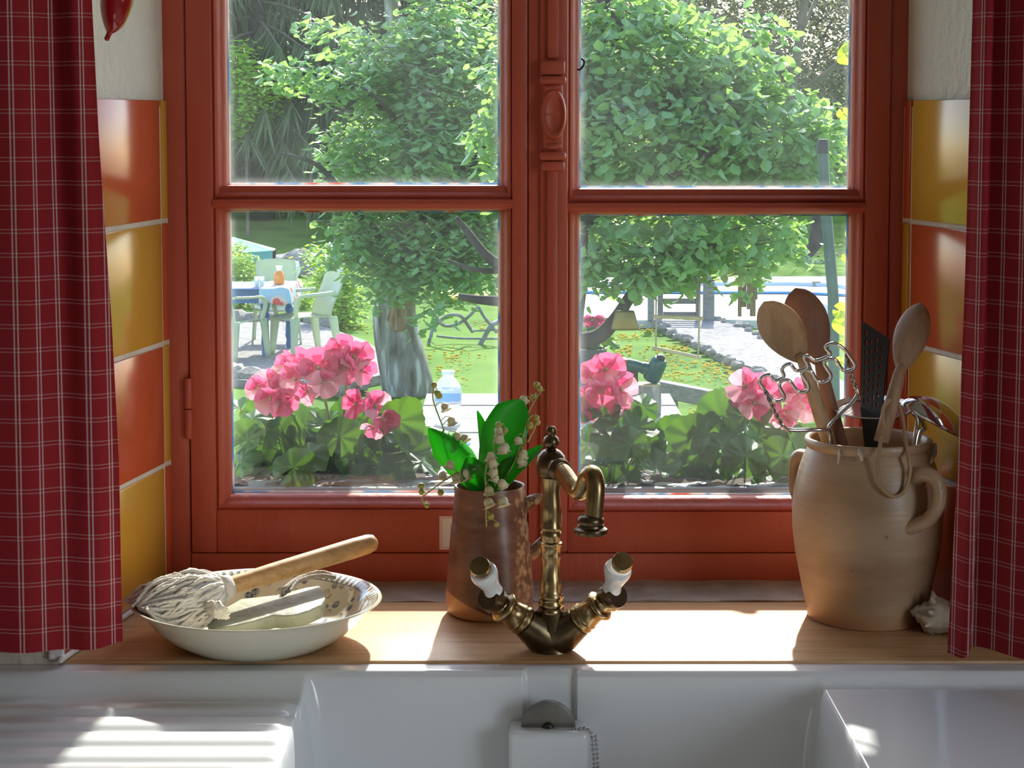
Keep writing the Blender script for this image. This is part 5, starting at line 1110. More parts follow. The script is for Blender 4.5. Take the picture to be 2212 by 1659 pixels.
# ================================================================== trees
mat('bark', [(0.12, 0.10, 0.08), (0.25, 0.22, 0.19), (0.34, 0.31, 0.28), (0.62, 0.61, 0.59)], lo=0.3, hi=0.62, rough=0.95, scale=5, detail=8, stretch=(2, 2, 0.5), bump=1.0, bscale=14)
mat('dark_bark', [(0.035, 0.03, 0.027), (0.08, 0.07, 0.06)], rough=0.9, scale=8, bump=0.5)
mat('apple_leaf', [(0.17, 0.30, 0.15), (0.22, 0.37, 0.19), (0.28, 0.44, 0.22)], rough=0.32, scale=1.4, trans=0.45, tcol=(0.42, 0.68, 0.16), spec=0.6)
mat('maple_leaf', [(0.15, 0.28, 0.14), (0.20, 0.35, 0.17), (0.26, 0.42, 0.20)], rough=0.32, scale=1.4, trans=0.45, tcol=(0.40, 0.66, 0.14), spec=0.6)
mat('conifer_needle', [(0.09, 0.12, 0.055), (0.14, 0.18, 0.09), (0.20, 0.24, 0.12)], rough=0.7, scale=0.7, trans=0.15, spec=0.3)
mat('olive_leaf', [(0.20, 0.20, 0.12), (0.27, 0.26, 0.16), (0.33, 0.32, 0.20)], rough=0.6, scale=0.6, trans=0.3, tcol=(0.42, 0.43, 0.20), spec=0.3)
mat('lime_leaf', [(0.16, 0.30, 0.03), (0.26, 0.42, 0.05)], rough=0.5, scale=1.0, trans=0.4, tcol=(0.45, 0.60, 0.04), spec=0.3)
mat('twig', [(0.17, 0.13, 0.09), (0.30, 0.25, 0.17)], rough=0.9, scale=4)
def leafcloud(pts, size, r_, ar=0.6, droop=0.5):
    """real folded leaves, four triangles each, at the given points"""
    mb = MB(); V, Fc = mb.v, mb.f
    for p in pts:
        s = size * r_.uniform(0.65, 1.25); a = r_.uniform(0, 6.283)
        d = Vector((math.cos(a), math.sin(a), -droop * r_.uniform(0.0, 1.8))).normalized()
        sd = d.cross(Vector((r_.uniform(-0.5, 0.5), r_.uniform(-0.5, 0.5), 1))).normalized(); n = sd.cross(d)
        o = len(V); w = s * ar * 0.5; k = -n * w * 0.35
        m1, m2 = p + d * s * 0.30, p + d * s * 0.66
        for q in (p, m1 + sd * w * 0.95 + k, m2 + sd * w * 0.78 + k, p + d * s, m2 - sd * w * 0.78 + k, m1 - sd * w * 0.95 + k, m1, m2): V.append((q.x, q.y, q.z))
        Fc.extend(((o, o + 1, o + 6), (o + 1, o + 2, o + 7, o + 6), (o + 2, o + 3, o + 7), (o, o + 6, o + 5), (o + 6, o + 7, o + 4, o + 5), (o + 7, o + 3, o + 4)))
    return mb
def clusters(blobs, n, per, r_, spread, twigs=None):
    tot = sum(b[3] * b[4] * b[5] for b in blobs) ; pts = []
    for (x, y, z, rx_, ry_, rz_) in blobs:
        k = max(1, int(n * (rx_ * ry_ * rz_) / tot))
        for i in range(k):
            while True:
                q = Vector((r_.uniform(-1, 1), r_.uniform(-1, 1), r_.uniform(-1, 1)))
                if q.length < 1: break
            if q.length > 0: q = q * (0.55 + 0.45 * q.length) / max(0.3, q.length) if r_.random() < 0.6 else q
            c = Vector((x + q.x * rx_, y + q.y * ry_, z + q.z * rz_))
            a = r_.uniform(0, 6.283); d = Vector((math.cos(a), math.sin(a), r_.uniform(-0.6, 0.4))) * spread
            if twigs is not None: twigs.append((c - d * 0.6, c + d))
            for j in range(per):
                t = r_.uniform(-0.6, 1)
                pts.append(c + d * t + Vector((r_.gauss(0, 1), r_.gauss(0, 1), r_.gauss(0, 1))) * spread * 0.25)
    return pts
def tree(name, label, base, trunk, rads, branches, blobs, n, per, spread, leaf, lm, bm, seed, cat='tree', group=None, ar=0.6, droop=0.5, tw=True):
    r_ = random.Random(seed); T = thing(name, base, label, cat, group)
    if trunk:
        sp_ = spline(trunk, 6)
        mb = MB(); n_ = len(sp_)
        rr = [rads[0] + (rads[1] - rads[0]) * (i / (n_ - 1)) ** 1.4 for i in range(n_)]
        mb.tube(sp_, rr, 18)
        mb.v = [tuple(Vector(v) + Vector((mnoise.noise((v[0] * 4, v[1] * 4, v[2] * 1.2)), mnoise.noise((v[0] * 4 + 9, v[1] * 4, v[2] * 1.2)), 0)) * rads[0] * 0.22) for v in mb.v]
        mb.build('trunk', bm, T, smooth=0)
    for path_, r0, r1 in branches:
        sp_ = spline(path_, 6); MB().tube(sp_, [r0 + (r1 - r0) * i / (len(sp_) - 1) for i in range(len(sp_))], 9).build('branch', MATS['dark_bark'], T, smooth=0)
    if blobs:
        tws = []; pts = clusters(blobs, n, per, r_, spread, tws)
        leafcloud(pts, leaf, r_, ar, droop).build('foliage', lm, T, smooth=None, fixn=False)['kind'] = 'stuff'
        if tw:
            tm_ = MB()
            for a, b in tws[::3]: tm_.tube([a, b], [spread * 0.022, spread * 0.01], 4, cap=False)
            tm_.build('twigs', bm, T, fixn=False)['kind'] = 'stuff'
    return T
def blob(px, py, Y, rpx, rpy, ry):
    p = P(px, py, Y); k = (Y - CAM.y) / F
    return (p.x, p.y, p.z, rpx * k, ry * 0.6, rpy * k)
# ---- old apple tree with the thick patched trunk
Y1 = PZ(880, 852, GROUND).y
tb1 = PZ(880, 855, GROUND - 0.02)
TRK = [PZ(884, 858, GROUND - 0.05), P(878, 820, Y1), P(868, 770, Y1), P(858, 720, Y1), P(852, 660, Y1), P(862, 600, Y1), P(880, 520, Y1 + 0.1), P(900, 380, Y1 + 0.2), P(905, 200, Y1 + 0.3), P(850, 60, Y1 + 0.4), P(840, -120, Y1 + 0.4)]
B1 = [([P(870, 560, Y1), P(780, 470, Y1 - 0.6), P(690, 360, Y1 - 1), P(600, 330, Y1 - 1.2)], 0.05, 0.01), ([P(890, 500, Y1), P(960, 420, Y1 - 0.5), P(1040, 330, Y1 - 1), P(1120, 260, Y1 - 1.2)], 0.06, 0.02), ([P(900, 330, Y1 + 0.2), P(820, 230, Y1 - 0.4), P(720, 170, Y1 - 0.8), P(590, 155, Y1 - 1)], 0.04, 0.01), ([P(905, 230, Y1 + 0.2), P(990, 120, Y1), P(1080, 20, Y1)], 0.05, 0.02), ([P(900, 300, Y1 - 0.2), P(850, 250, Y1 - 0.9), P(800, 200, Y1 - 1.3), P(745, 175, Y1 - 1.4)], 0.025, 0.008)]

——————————

Copy out every line of the material above exactly, skipping the pictures.

Solution for this problem:
Keep writing the Blender script for this image. This is part 5, starting at line 1110. More parts follow. The script is for Blender 4.5. Take the picture to be 2212 by 1659 pixels.
# ================================================================== trees
mat('bark', [(0.12, 0.10, 0.08), (0.25, 0.22, 0.19), (0.34, 0.31, 0.28), (0.62, 0.61, 0.59)], lo=0.3, hi=0.62, rough=0.95, scale=5, detail=8, stretch=(2, 2, 0.5), bump=1.0, bscale=14)
mat('dark_bark', [(0.035, 0.03, 0.027), (0.08, 0.07, 0.06)], rough=0.9, scale=8, bump=0.5)
mat('apple_leaf', [(0.17, 0.30, 0.15), (0.22, 0.37, 0.19), (0.28, 0.44, 0.22)], rough=0.32, scale=1.4, trans=0.45, tcol=(0.42, 0.68, 0.16), spec=0.6)
mat('maple_leaf', [(0.15, 0.28, 0.14), (0.20, 0.35, 0.17), (0.26, 0.42, 0.20)], rough=0.32, scale=1.4, trans=0.45, tcol=(0.40, 0.66, 0.14), spec=0.6)
mat('conifer_needle', [(0.09, 0.12, 0.055), (0.14, 0.18, 0.09), (0.20, 0.24, 0.12)], rough=0.7, scale=0.7, trans=0.15, spec=0.3)
mat('olive_leaf', [(0.20, 0.20, 0.12), (0.27, 0.26, 0.16), (0.33, 0.32, 0.20)], rough=0.6, scale=0.6, trans=0.3, tcol=(0.42, 0.43, 0.20), spec=0.3)
mat('lime_leaf', [(0.16, 0.30, 0.03), (0.26, 0.42, 0.05)], rough=0.5, scale=1.0, trans=0.4, tcol=(0.45, 0.60, 0.04), spec=0.3)
mat('twig', [(0.17, 0.13, 0.09), (0.30, 0.25, 0.17)], rough=0.9, scale=4)
def leafcloud(pts, size, r_, ar=0.6, droop=0.5):
    """real folded leaves, four triangles each, at the given points"""
    mb = MB(); V, Fc = mb.v, mb.f
    for p in pts:
        s = size * r_.uniform(0.65, 1.25); a = r_.uniform(0, 6.283)
        d = Vector((math.cos(a), math.sin(a), -droop * r_.uniform(0.0, 1.8))).normalized()
        sd = d.cross(Vector((r_.uniform(-0.5, 0.5), r_.uniform(-0.5, 0.5), 1))).normalized(); n = sd.cross(d)
        o = len(V); w = s * ar * 0.5; k = -n * w * 0.35
        m1, m2 = p + d * s * 0.30, p + d * s * 0.66
        for q in (p, m1 + sd * w * 0.95 + k, m2 + sd * w * 0.78 + k, p + d * s, m2 - sd * w * 0.78 + k, m1 - sd * w * 0.95 + k, m1, m2): V.append((q.x, q.y, q.z))
        Fc.extend(((o, o + 1, o + 6), (o + 1, o + 2, o + 7, o + 6), (o + 2, o + 3, o + 7), (o, o + 6, o + 5), (o + 6, o + 7, o + 4, o + 5), (o + 7, o + 3, o + 4)))
    return mb
def clusters(blobs, n, per, r_, spread, twigs=None):
    tot = sum(b[3] * b[4] * b[5] for b in blobs) ; pts = []
    for (x, y, z, rx_, ry_, rz_) in blobs:
        k = max(1, int(n * (rx_ * ry_ * rz_) / tot))
        for i in range(k):
            while True:
                q = Vector((r_.uniform(-1, 1), r_.uniform(-1, 1), r_.uniform(-1, 1)))
                if q.length < 1: break
            if q.length > 0: q = q * (0.55 + 0.45 * q.length) / max(0.3, q.length) if r_.random() < 0.6 else q
            c = Vector((x + q.x * rx_, y + q.y * ry_, z + q.z * rz_))
            a = r_.uniform(0, 6.283); d = Vector((math.cos(a), math.sin(a), r_.uniform(-0.6, 0.4))) * spread
            if twigs is not None: twigs.append((c - d * 0.6, c + d))
            for j in range(per):
                t = r_.uniform(-0.6, 1)
                pts.append(c + d * t + Vector((r_.gauss(0, 1), r_.gauss(0, 1), r_.gauss(0, 1))) * spread * 0.25)
    return pts
def tree(name, label, base, trunk, rads, branches, blobs, n, per, spread, leaf, lm, bm, seed, cat='tree', group=None, ar=0.6, droop=0.5, tw=True):
    r_ = random.Random(seed); T = thing(name, base, label, cat, group)
    if trunk:
        sp_ = spline(trunk, 6)
        mb = MB(); n_ = len(sp_)
        rr = [rads[0] + (rads[1] - rads[0]) * (i / (n_ - 1)) ** 1.4 for i in range(n_)]
        mb.tube(sp_, rr, 18)
        mb.v = [tuple(Vector(v) + Vector((mnoise.noise((v[0] * 4, v[1] * 4, v[2] * 1.2)), mnoise.noise((v[0] * 4 + 9, v[1] * 4, v[2] * 1.2)), 0)) * rads[0] * 0.22) for v in mb.v]
        mb.build('trunk', bm, T, smooth=0)
    for path_, r0, r1 in branches:
        sp_ = spline(path_, 6); MB().tube(sp_, [r0 + (r1 - r0) * i / (len(sp_) - 1) for i in range(len(sp_))], 9).build('branch', MATS['dark_bark'], T, smooth=0)
    if blobs:
        tws = []; pts = clusters(blobs, n, per, r_, spread, tws)
        leafcloud(pts, leaf, r_, ar, droop).build('foliage', lm, T, smooth=None, fixn=False)['kind'] = 'stuff'
        if tw:
            tm_ = MB()
            for a, b in tws[::3]: tm_.tube([a, b], [spread * 0.022, spread * 0.01], 4, cap=False)
            tm_.build('twigs', bm, T, fixn=False)['kind'] = 'stuff'
    return T
def blob(px, py, Y, rpx, rpy, ry):
    p = P(px, py, Y); k = (Y - CAM.y) / F
    return (p.x, p.y, p.z, rpx * k, ry * 0.6, rpy * k)
# ---- old apple tree with the thick patched trunk
Y1 = PZ(880, 852, GROUND).y
tb1 = PZ(880, 855, GROUND - 0.02)
TRK = [PZ(884, 858, GROUND - 0.05), P(878, 820, Y1), P(868, 770, Y1), P(858, 720, Y1), P(852, 660, Y1), P(862, 600, Y1), P(880, 520, Y1 + 0.1), P(900, 380, Y1 + 0.2), P(905, 200, Y1 + 0.3), P(850, 60, Y1 + 0.4), P(840, -120, Y1 + 0.4)]
B1 = [([P(870, 560, Y1), P(780, 470, Y1 - 0.6), P(690, 360, Y1 - 1), P(600, 330, Y1 - 1.2)], 0.05, 0.01), ([P(890, 500, Y1), P(960, 420, Y1 - 0.5), P(1040, 330, Y1 - 1), P(1120, 260, Y1 - 1.2)], 0.06, 0.02), ([P(900, 330, Y1 + 0.2), P(820, 230, Y1 - 0.4), P(720, 170, Y1 - 0.8), P(590, 155, Y1 - 1)], 0.04, 0.01), ([P(905, 230, Y1 + 0.2), P(990, 120, Y1), P(1080, 20, Y1)], 0.05, 0.02), ([P(900, 300, Y1 - 0.2), P(850, 250, Y1 - 0.9), P(800, 200, Y1 - 1.3), P(745, 175, Y1 - 1.4)], 0.025, 0.008)]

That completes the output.